*TASK INSTRUCTIONS*: Go through the material below and copy all lines with "pixels".

Records with scene code
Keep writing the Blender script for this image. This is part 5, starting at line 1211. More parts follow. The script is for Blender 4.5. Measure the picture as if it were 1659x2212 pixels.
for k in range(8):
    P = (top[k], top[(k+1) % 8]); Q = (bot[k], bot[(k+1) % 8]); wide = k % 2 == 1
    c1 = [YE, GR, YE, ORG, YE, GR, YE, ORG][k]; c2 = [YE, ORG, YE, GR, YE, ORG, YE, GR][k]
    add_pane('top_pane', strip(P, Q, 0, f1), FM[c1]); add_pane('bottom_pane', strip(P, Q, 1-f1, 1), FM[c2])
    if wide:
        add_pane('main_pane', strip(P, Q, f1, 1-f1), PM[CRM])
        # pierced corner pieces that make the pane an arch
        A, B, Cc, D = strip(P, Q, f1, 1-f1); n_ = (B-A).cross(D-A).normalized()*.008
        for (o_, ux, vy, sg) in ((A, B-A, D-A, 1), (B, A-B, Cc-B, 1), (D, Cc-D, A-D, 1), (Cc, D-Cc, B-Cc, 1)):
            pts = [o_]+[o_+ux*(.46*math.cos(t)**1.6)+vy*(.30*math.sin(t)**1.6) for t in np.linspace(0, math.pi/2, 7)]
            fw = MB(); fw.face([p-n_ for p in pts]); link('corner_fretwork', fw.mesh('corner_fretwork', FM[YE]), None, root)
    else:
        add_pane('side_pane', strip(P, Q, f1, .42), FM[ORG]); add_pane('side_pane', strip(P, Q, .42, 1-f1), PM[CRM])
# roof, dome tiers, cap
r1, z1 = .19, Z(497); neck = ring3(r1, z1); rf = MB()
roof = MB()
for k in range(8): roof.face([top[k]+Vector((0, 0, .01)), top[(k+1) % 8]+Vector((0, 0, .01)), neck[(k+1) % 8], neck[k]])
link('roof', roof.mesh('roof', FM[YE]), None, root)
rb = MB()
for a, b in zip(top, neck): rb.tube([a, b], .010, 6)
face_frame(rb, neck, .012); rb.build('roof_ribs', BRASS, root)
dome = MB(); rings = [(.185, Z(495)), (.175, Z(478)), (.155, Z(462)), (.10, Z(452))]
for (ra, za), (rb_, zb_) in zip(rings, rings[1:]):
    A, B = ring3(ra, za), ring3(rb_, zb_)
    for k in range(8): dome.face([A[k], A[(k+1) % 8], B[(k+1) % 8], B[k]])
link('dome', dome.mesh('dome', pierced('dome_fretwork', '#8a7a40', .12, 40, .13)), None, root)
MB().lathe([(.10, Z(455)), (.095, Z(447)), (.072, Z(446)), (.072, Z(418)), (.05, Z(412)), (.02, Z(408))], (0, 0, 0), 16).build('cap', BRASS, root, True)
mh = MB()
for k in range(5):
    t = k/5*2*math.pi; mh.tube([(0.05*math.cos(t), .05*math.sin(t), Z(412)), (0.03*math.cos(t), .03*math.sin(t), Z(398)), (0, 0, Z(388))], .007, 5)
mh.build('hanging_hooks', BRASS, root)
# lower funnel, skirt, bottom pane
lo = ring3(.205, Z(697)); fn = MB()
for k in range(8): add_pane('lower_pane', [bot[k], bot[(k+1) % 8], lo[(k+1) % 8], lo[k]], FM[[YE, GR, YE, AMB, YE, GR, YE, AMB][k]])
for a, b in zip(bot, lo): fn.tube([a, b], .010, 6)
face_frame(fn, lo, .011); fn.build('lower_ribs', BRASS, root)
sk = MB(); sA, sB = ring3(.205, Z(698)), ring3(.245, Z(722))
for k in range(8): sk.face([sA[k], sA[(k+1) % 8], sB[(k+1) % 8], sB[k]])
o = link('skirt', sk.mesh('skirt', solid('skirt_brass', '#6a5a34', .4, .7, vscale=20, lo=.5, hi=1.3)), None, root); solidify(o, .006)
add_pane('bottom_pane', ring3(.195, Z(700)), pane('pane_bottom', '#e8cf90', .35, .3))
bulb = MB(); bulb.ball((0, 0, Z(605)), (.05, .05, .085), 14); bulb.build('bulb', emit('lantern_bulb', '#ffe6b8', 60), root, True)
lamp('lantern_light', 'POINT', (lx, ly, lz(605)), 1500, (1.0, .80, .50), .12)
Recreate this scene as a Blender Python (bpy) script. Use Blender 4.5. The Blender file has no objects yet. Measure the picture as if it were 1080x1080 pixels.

*OUTPUT OF THE EXERCISE*:
Keep writing the Blender script for this image. This is part 5, starting at line 1211. More parts follow. The script is for Blender 4.5. Measure the picture as if it were 1659x2212 pixels.
Recreate this scene as a Blender Python (bpy) script. Use Blender 4.5. The Blender file has no objects yet. Measure the picture as if it were 1080x1080 pixels.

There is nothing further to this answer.